Lot 18
WILLIAM RONALD, R.C.A.
Additional Images
Provenance:
Private Collection, Toronto (acquired directly from the artist)
Note:
William Ronald (1926-1998) was one of the founding members of Painters Eleven, an abstract group of Toronto artists active from 1953 to 1960. He practiced a form of Abstract Expressionism that was well received in New York where he moved in 1955. Refusing to shift to Pop Art, which was in the ascendant in the 1960s, Ronald left the Kootz Gallery, his Manhattan dealer, and returned to Toronto in 1965 where he continued to paint while working as an arts broadcaster.
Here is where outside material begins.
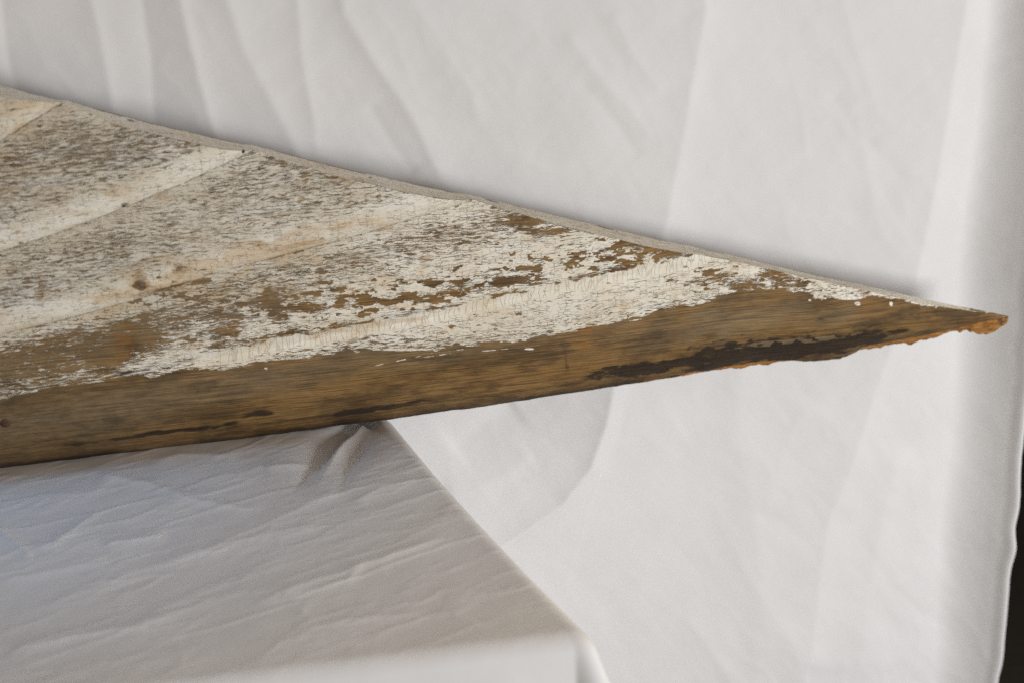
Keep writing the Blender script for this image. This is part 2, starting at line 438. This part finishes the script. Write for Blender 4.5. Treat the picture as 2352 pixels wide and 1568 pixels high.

His work from the 1970s and 1980s refers to earlier work from the 1950s, often featuring a central bulging ovoid shape resembling a head. Ronald’s Portrait of Pierre Trudeau, painted in 1980—one in a series of portraits of Canada’s prime ministers—is one such work. Also dating to 1980, are a number of canvases with decorative borders, containing ovoid shapes in various guises, to which the artist has given titles of movies from the 1950s (a period during which he was a rising star on the international art scene). Hulot’s Avignon (Les Vacances de Monsieur Hulot, 1953), Black Orpheus, 1959, and The Greatest Show on Earth, 1952 are three examples. Here, the title suggests an aerial view of a circus “big top,” but the image is open to other interpretations.